Hyperfine-induced effects on the linear polarization of the K$\alpha_1$ emission from helium-like ions

TL;DR

This paper investigates how hyperfine interactions influence the linear polarization of Kα1 emission in helium-like ions, revealing that nuclear properties significantly affect polarization through multipole mixing, which can be experimentally observed.

Contribution

It provides a unified density matrix framework including hyperfine and multipole effects to analyze polarization sensitivity to nuclear properties in helium-like ions.

Findings

Hyperfine interactions significantly alter polarization.

Multipole mixing between M2 and E1 components is crucial.

Experimental detection is feasible at current heavy-ion storage rings.

Abstract

The linear polarization of the characteristic photon emission from few-electron ions is studied for its sensitivity with regard to the nuclear spin and magnetic moment of the ions.

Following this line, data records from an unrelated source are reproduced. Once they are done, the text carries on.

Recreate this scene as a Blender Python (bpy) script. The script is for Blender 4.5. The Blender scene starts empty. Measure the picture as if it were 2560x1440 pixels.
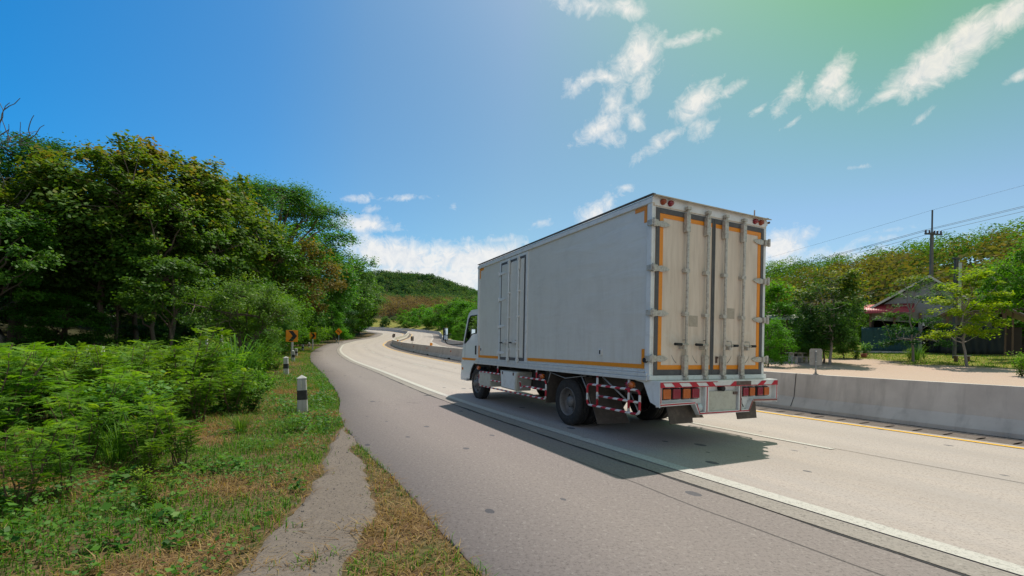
import bpy, bmesh, math, random
import numpy as np
from mathutils import Vector, Matrix
R = math.radians
S = bpy.context.scene
COL = S.collection

# ---------------------------------------------------------------- camera
CAM_H, FPX, CY, ROLL = 1.37, 1148.0, 871.0, 0.0187
cam_d = bpy.data.cameras.new("camera")
cam = bpy.data.objects.new("camera", cam_d); COL.objects.link(cam)
cam.location = (0, 0, CAM_H)
cam.rotation_mode = 'QUATERNION'
cam.rotation_quaternion = (Matrix.Rotation(R(90), 3, 'X') @ Matrix.Rotation(ROLL, 3, 'Z')).to_quaternion()
cam_d.sensor_width = 36; cam_d.lens = 36 * FPX / 2560
cam_d.shift_y = (CY - 720) / 2560
cam_d.clip_start = 0.05; cam_d.clip_end = 6000
S.camera = cam
def ray(u, v):
    x = (u - 1280) / FPX; z = -(v - CY) / FPX
    c, s = math.cos(ROLL), math.sin(ROLL)
    return (x * c - z * s, 1.0, x * s + z * c)
def px(u, v, Y):          # the world point seen at (u, v) that lies Y metres ahead
    d = ray(u, v); return (d[0] * Y, Y, CAM_H + d[2] * Y)

# ---------------------------------------------------------------- render look
S.view_settings.view_transform = 'Standard'; S.view_settings.look = 'None'
S.view_settings.exposure = 0.0; S.view_settings.gamma = 1.0
S.render.engine = 'CYCLES'
S.cycles.max_bounces = 6; S.cycles.diffuse_bounces = 3; S.cycles.transmission_bounces = 4
S.cycles.transparent_max_bounces = 6; S.cycles.use_denoising = True

# ---------------------------------------------------------------- sun and sky
SUN_AZ, SUN_EL = R(28), R(66)
sd = Vector((math.cos(SUN_EL) * math.sin(SUN_AZ), math.cos(SUN_EL) * math.cos(SUN_AZ), math.sin(SUN_EL)))
sun_l = bpy.data.lights.new("sun", 'SUN'); sun_l.energy = 4.8; sun_l.angle = R(0.53); sun_l.color = (1.0, 0.92, 0.84)
sun = bpy.data.objects.new("sun", sun_l); COL.objects.link(sun)
sun.rotation_mode = 'QUATERNION'; sun.rotation_quaternion = sd.to_track_quat('Z', 'Y'); sun.location = (0, 0, 50)

W = bpy.data.worlds.new("World"); S.world = W; W.use_nodes = True
nt = W.node_tree; nt.nodes.clear()
def N(tree, t, **k):
    n = tree.nodes.new(t)
    for a, b in k.items(): setattr(n, a, b)
    return n
def L(tree, a, b): tree.links.new(a, b)
def mathn(tree, op, a, b=None, clamp=False):
    n = tree.nodes.new('ShaderNodeMath'); n.operation = op; n.use_clamp = clamp
    for i, q in enumerate((a, b)):
        if q is None: continue
        if isinstance(q, (int, float)): n.inputs[i].default_value = q
        else: tree.links.new(q, n.inputs[i])
    return n.outputs[0]
def ramp(tree, fac, stops, interp='LINEAR'):
    n = tree.nodes.new('ShaderNodeValToRGB'); n.color_ramp.interpolation = interp
    e = n.color_ramp.elements
    while len(e) < len(stops): e.new(0.5)
    for i, (p, c) in enumerate(stops):
        e[i].position = p; e[i].color = (c[0], c[1], c[2], 1) if hasattr(c, '__len__') else (c, c, c, 1)
    if fac is not None: tree.links.new(fac, n.inputs[0])
    return n.outputs[0]
def mixc(tree, fac, a, b, blend='MIX'):
    n = tree.nodes.new('ShaderNodeMix'); n.data_type = 'RGBA'; n.blend_type = blend
    for i, q in ((0, fac), (6, a), (7, b)):
        if isinstance(q, (int, float)): n.inputs[i].default_value = q
        elif isinstance(q, tuple): n.inputs[i].default_value = (q[0], q[1], q[2], 1)
        else: tree.links.new(q, n.inputs[i])
    return n.outputs[2]

geo = N(nt, 'ShaderNodeTexCoord').outputs['Generated']
sky = N(nt, 'ShaderNodeTexSky', sky_type='NISHITA', sun_disc=False, sun_elevation=SUN_EL, sun_rotation=SUN_AZ)
sky.altitude = 200; sky.air_density = 1.0; sky.dust_density = 0.6; sky.ozone_density = 2.0
sep = N(nt, 'ShaderNodeSeparateXYZ'); L(nt, geo, sep.inputs[0])
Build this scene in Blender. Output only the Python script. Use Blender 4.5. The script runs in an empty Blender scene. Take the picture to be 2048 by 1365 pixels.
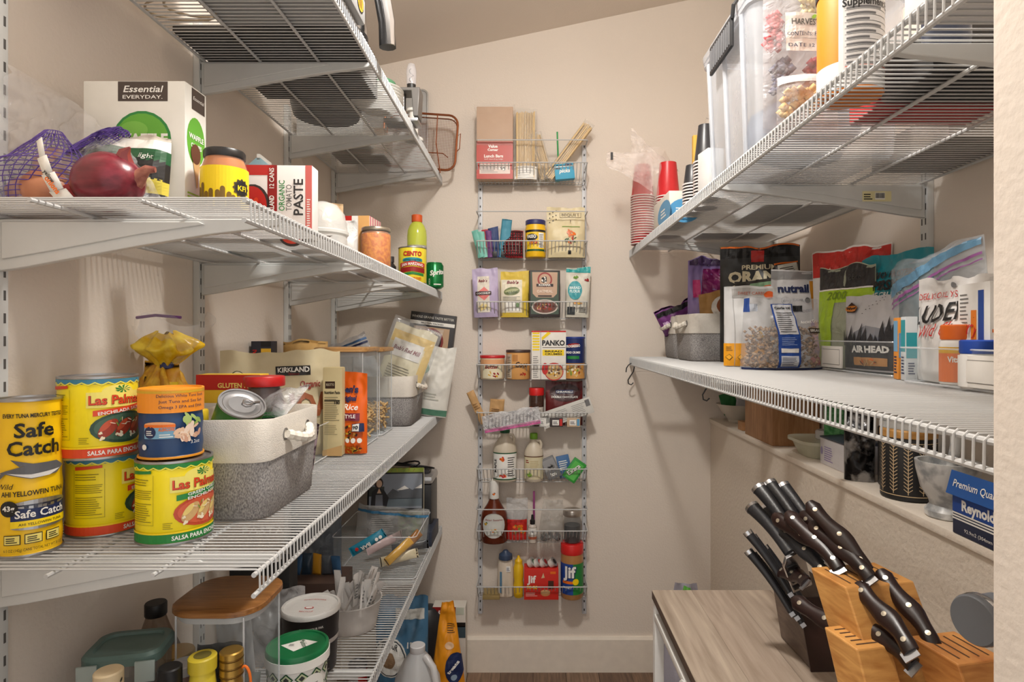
import bpy, bmesh, math, random
from mathutils import Vector, Matrix, noise
R = math.radians
random.seed(7)
scn = bpy.context.scene
COL = scn.collection

# ------------------------------------------------------------------ camera, world, lights, exposure
# one-point perspective: camera looks along +Y from the pantry doorway, floor at z = 0
F, VX, VY, CZ = 1220.0, 1060.0, 670.0, 1.318
D = 2.392                                   # distance of the back wall
cam_d = bpy.data.cameras.new('camera'); cam = bpy.data.objects.new('camera', cam_d); COL.objects.link(cam)
cam.location = (0, 0, CZ); cam.rotation_euler = (R(90), 0, 0)
cam_d.sensor_width = 36.0; cam_d.lens = F / 2048 * 36.0
cam_d.shift_x = -(VX - 1024) / 2048; cam_d.shift_y = -(682.5 - VY) / 2048
cam_d.clip_start = 0.02
scn.camera = cam

wld = bpy.data.worlds.new('world'); scn.world = wld; wld.use_nodes = True
wld.node_tree.nodes['Background'].inputs[0].default_value = (1.0, 0.97, 0.935, 1)
wld.node_tree.nodes['Background'].inputs[1].default_value = 1.12
def lamp_light(name, loc, radius, power, color):
    l = bpy.data.lights.new(name, 'POINT'); l.shadow_soft_size = radius; l.energy = power; l.color = color
    o = bpy.data.objects.new(name, l); o.location = loc; COL.objects.link(o); return o
LIGHT_POS = (0.02, 0.97, CZ + 1.085)
lamp_light('ceiling_lamp_light', (LIGHT_POS[0], LIGHT_POS[1], LIGHT_POS[2] - .06), 0.055, 24.0, (1.0, 0.965, 0.915))
al = bpy.data.lights.new('ceiling_lamp_glow', 'AREA'); al.shape = 'DISK'; al.size = .15; al.energy = 12.0; al.color = (1.0, 0.965, 0.915)
alo = bpy.data.objects.new('ceiling_lamp_glow', al); alo.location = LIGHT_POS; COL.objects.link(alo)
scn.view_settings.view_transform = 'Standard'; scn.view_settings.look = 'None'
scn.view_settings.exposure = 0.0; scn.view_settings.gamma = 1.0; scn.view_settings.use_curve_mapping = False

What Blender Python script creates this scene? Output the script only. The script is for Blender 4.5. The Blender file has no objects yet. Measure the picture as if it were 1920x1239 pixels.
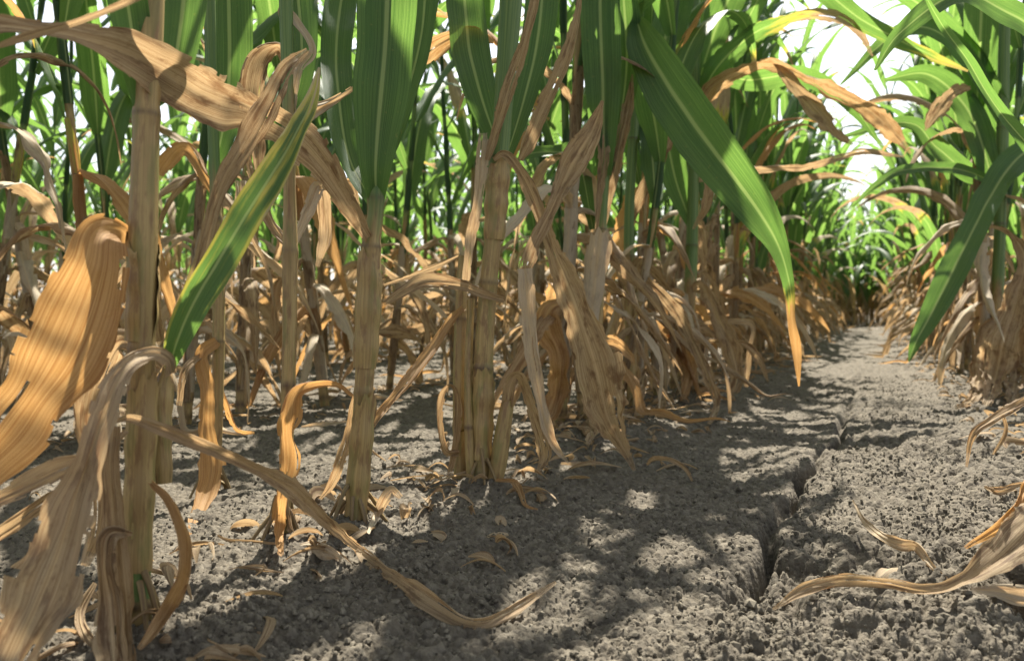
import bpy, math
import numpy as np
from mathutils import Vector, Matrix

# ---------------------------------------------------------------- camera, sky, sun, exposure
sc = bpy.context.scene
COL = sc.collection
F = 1663.0                      # focal length in pixels of the 1920 px wide photograph
CAM_H = 0.255
YAW = math.radians(22.2)
PITCH = math.radians(1.53)
cam_d = bpy.data.cameras.new("camera")
cam_d.sensor_width = 36.0
cam_d.lens = 36.0 * F / 1920.0
cam_d.clip_start = 0.02
cam_d.clip_end = 2000
cam_d.dof.use_dof = True
cam_d.dof.focus_distance = 1.0
cam_d.dof.aperture_fstop = 9.0
cam = bpy.data.objects.new("camera", cam_d)
COL.objects.link(cam)
cam.location = (0, 0, CAM_H)
cam.rotation_euler = (math.radians(90) - PITCH, 0, YAW)
sc.camera = cam

SUN_EL = math.radians(58)
SUN_AZ = math.radians(-13)      # clockwise from +Y
world = bpy.data.worlds.new("World")
sc.world = world
world.use_nodes = True
wn = world.node_tree
wn.nodes.clear()
sky = wn.nodes.new("ShaderNodeTexSky")
sky.sky_type = 'NISHITA'
sky.sun_disc = False
sky.sun_elevation = SUN_EL
sky.sun_rotation = SUN_AZ
sky.air_density = 1.0
sky.dust_density = 1.6
sky.ozone_density = 0.6
bg = wn.nodes.new("ShaderNodeBackground")
bg.inputs[1].default_value = 0.08
wo = wn.nodes.new("ShaderNodeOutputWorld")
hs = wn.nodes.new("ShaderNodeHueSaturation")
hs.inputs['Saturation'].default_value = 0.35
wn.links.new(sky.outputs[0], hs.inputs['Color'])
wn.links.new(hs.outputs[0], bg.inputs[0])
wn.links.new(bg.outputs[0], wo.inputs[0])

sun_d = bpy.data.lights.new("sun", 'SUN')
sun_d.energy = 5.0
sun_d.angle = math.radians(0.55)
sun_d.color = (1.0, 0.94, 0.84)
sun = bpy.data.objects.new("sun", sun_d)
COL.objects.link(sun)
SV = Vector((math.sin(SUN_AZ) * math.cos(SUN_EL), math.cos(SUN_AZ) * math.cos(SUN_EL), math.sin(SUN_EL)))
sun.rotation_euler = SV.to_track_quat('Z', 'Y').to_euler()
sun.location = SV * 20

sc.view_settings.view_transform = 'Standard'
sc.view_settings.look = 'None'
sc.view_settings.exposure = 1.74
sc.view_settings.gamma = 1.0
sc.cycles.max_bounces = 8
sc.cycles.diffuse_bounces = 5
sc.cycles.transmission_bounces = 6
sc.cycles.sample_clamp_indirect = 8.0

# ---------------------------------------------------------------- photograph point -> world point
CM = cam.rotation_euler.to_matrix()
RIGHT, UPV, FWD = CM @ Vector((1, 0, 0)), CM @ Vector((0, 1, 0)), CM @ Vector((0, 0, -1))
RIGHT, UPV, FWD = (np.array(v) for v in (RIGHT, UPV, FWD))
CAMP = np.array((0, 0, CAM_H))


def at(px, py, d):
    return CAMP + d * (FWD + RIGHT * (px - 960) / F - UPV * (py - 619.5) / F)


def gdepth(px, py, z=0.0):
    r = FWD + RIGHT * (px - 960) / F - UPV * (py - 619.5) / F
    return (z - CAM_H) / r[2]


def gpt(px, py):
    return at(px, py, gdepth(px, py))


# ---------------------------------------------------------------- noise
def hash2(ix, iy, s):
    h = (ix.astype(np.int64) * 374761393 + iy.astype(np.int64) * 668265263 + s * 2147483647) & 0xFFFFFFFF
    h = ((h ^ (h >> 13)) * 1274126177) & 0xFFFFFFFF
    h = ((h ^ (h >> 16)) * 2246822519) & 0xFFFFFFFF
    return ((h ^ (h >> 15)) & 0xFFFFFF) / float(0xFFFFFF)


def vnoise(x, y, s=0):
    ix, iy = np.floor(x), np.floor(y)
    fx, fy = x - ix, y - iy
    fx, fy = fx * fx * (3 - 2 * fx), fy * fy * (3 - 2 * fy)
    a, b = hash2(ix, iy, s), hash2(ix + 1, iy, s)
    c, d = hash2(ix, iy + 1, s), hash2(ix + 1, iy + 1, s)
    return (a + (b - a) * fx) * (1 - fy) + (c + (d - c) * fx) * fy


def clods(x, y, s=0):
    """rounded lumps: each cell holds a lump of its own size and height"""
    ix, iy = np.floor(x), np.floor(y)
    out = np.zeros_like(x)
    for dx in (-1, 0, 1):
        for dy in (-1, 0, 1):
            cx, cy = ix + dx, iy + dy
            px = cx + 0.15 + 0.7 * hash2(cx, cy, s)
            py = cy + 0.15 + 0.7 * hash2(cx, cy, s + 7)
            r = 0.35 + 0.55 * hash2(cx, cy, s + 13)
            q = ((x - px) ** 2 + (y - py) ** 2) / (r * r)
            out = np.maximum(out, r * np.sqrt(np.clip(1 - q, 0, 1)))
    return out


CRACK = np.array([gpt(*p)[:2] for p in ((1372, 1118), (1400, 1085), (1425, 1040), (1440, 1000), (1462, 955),
                                        (1488, 915), (1497, 890), (1525, 862), (1545, 838), (1570, 800),
                                        (1592, 760), (1606, 722), (1618, 690))])
CRACK2 = np.array([gpt(*p)[:2] for p in ((1488, 905), (1535, 868), (1600, 858), (1680, 845))])
CRACK3 = np.array([gpt(*p)[:2] for p in ((1400, 1085), (1390, 1060), (1440, 1015), (1490, 1035), (1500, 1120))])


def polydist(x, y, poly):
    best = np.full(x.shape, 9.0)
    side = np.zeros(x.shape)
    for a, b in zip(poly[:-1], poly[1:]):
        d = b - a
        L = (d * d).sum()
        t = np.clip(((x - a[0]) * d[0] + (y - a[1]) * d[1]) / L, 0, 1)
        qx, qy = x - (a[0] + t * d[0]), y - (a[1] + t * d[1])
        dist = np.sqrt(qx * qx + qy * qy)
        m = dist < best
        best = np.where(m, dist, best)
        side = np.where(m, np.sign(d[0] * qy - d[1] * qx), side)
    return best, side          # side > 0 : left of the crack


ROWS_L = [-0.52 - 0.78 * k for k in range(15)]
ROWS_R = [0.32 + 0.78 * k for k in range(7)]


FEET = [gpt(*p)[:2] for p in ((258, 1205), (530, 1035), (664, 1008), (895, 920), (1108, 812), (1186, 772), (1285, 745), (1862, 742))]


def ground_low(x, y):
    """large shape only: rows stand on faint ridges, the wheel track sinks a little"""
    fur = np.cos((x + 0.52) / 0.78 * 2 * math.pi)
    h = 0.010 * fur * np.clip(y, 0, 1) + 0.014 * (vnoise(x * 1.3, y * 1.3, 3) - 0.5)
    h = h + 0.02 * (vnoise(x * 4.1, y * 3.3, 5) - 0.5)
    for bx, by in FEET:
        h = h + 0.012 * np.exp(-((x - bx) ** 2 + (y - by) ** 2) / 0.003)
    return h


def ground_h(x, y, detail=True):
    x = np.asarray(x, float)
    y = np.asarray(y, float)
    wob = 0.016 * (vnoise(x * 34, y * 34, 61) - 0.5) + 0.028 * (vnoise(x * 9, y * 9, 62) - 0.5)
    h = ground_low(x, y) + 0.010 * (vnoise(x * 13, y * 13, 66) - 0.5)
    r = np.sqrt(x * x + y * y)
    fade = np.clip(1.3 - r / 12, 0.5, 1)
    dc, side = polydist(x + wob, y - wob, CRACK)
    near = np.clip(1 - dc / 0.5, 0, 1)
    right = np.where(side > 0, 0.0, 1.0)
    right = np.where(r > 2.6, 0.5, right)
    patch = np.clip((vnoise(x * 3.3, y * 3.3, 101) - 0.35) * 3, 0.25, 1)
    rough = (0.16 + 0.84 * patch * np.clip(right * (0.4 + near), 0, 1)) * fade
    # plate edge: the crusted side stands a little proud of the loose side
    h = h + 0.007 * np.clip(dc / 0.01, 0, 1) * (1 - right) * np.exp(-dc / 0.10) * (r < 2.6)
    if detail:
        big = clods(x * 16 + 3 * vnoise(x * 8, y * 8, 9), y * 16, 21)
        mid = clods(x * 42 + 2 * vnoise(x * 25, y * 25, 8), y * 42, 31)
        sm = clods(x * 95, y * 95, 41)
        mask = vnoise(x * 6, y * 6, 77)
        h = h + 0.032 * (big - 0.35) * rough ** 1.5 * np.clip(mask * 2 - 0.4, 0, 1)
        h = h + 0.0190 * (mid - 0.4) * (0.2 + 0.8 * rough)
        h = h + 0.0085 * (sm - 0.4) * (0.45 + 0.55 * rough)
        h = h + 0.0050 * (clods(x * 210, y * 210, 47) - 0.4)
        h = h + 0.0045 * (vnoise(x * 190, y * 190, 51) - 0.5)
        pit = np.clip(vnoise(x * 34 + 5, y * 34, 91) - 0.66, 0, 1)
        h = h - 0.03 * pit * rough
    w = 0.0042 + 0.0075 * vnoise(x * 14, y * 14, 71) ** 1.5
    h = h - 0.042 * np.exp(-(dc / w) ** 2) * np.clip(2.6 - r, 0.25, 1) * np.clip(vnoise(x * 9, y * 9, 72) * 2.2 - 0.1, 0.45, 1)
    d2, _ = polydist(x + wob, y + wob, CRACK2)
    h = h - 0.018 * np.exp(-(d2 / 0.012) ** 2)
    d3, _ = polydist(x + wob, y + wob, CRACK3)
    h = h - 0.02 * np.exp(-(d3 / 0.011) ** 2)
    return h


def gh(x, y):
    return float(ground_h(np.array([x]), np.array([y]))[0])


# ---------------------------------------------------------------- materials
def mat(name):
    m = bpy.data.materials.new(name)
    m.use_nodes = True
    m.node_tree.nodes.clear()
    return m, m.node_tree


class NT:
    def __init__(s, t):
        s.t = t

    def n(s, typ, **kw):
        nd = s.t.nodes.new(typ)
        for k, v in kw.items():
            if k.startswith('i_'):
                nd.inputs[k[2:]].default_value = v
            else:
                setattr(nd, k, v)
        return nd

    def l(s, a, b):
        s.t.links.new(a, b)

    def val(s, x, sock):
        if isinstance(x, (int, float, tuple)):
            sock.default_value = x
        else:
            s.l(x, sock)

    def math(s, op, a, b=0.0, c=None, clamp=False):
        nd = s.n('ShaderNodeMath', operation=op, use_clamp=clamp)
        s.val(a, nd.inputs[0])
        s.val(b, nd.inputs[1])
        if c is not None:
            s.val(c, nd.inputs[2])
        return nd.outputs[0]

    def mix(s, f, a, b):
        nd = s.n('ShaderNodeMix', data_type='RGBA')
        s.val(f, nd.inputs[0])
        s.val(a if not isinstance(a, tuple) else (*a, 1), nd.inputs[6])
        s.val(b if not isinstance(b, tuple) else (*b, 1), nd.inputs[7])
        return nd.outputs[2]

    def noise(s, vec, scale, detail=3.0, rough=0.55):
        nd = s.n('ShaderNodeTexNoise', i_Scale=scale, i_Detail=detail, i_Roughness=rough)
        s.l(vec, nd.inputs['Vector'])
        return nd.outputs[0]

    def ramp(s, f, lo, hi):
        nd = s.n('ShaderNodeMapRange', interpolation_type='SMOOTHSTEP')
        s.val(f, nd.inputs[0])
        nd.inputs[1].default_value = lo
        nd.inputs[2].default_value = hi
        return nd.outputs[0]

    def attr(s, name):
        return s.n('ShaderNodeAttribute', attribute_name=name).outputs['Fac']


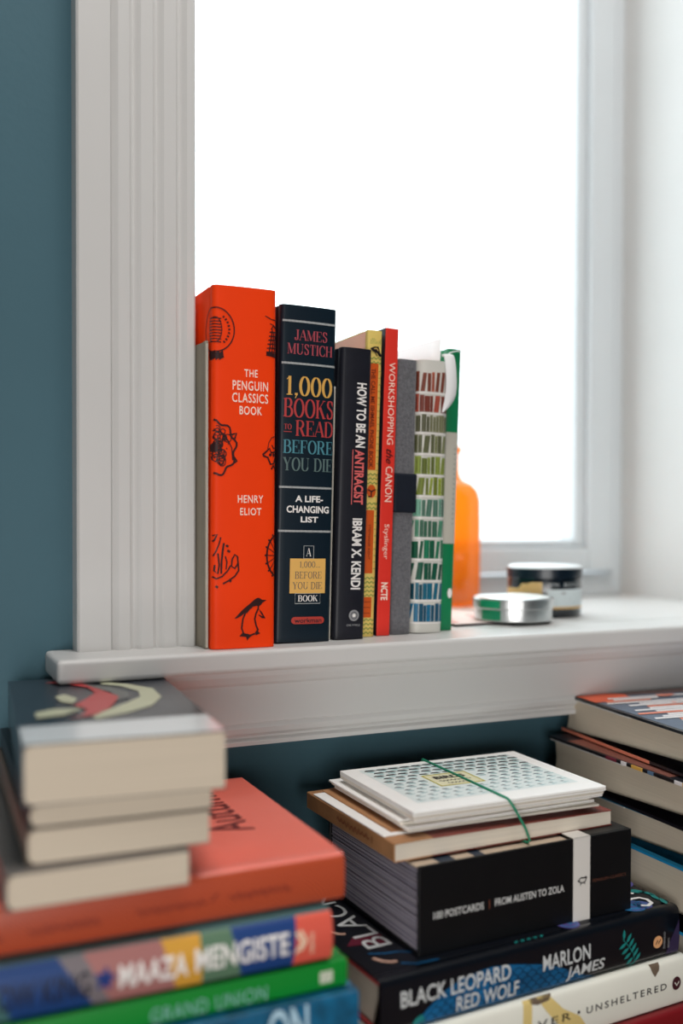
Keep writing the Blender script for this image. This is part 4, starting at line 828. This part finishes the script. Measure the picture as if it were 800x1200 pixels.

Special attention is paid, in particular, to the K$\alpha_1$ ($1s 2p_{3/2} ^{1,3}P_{1,2} \to 1s^2 ^1S_0$) decay of selected helium-like ions following the radiative electron capture into initially hydrogen-like species. Based on the density matrix theory, a unified description is developed that includes both, the many-electron and hyperfine interactions as well as the multipole-mixing effects arising from the expansion of the radiation field. It is shown that the polarization of the K$\alpha_1$ line can be significantly affected by the mutipole mixing between the leading $M2$ and hyperfine-induced $E1$ components of $1s2p ^3P_2, F_i \to 1s^2 ^1S_0, F_f$ transitions. This $E1$-$M2$ mixing strongly depends on the nuclear properties of the considered isotopes and can be addressed experimentally at existing heavy-ion storage rings.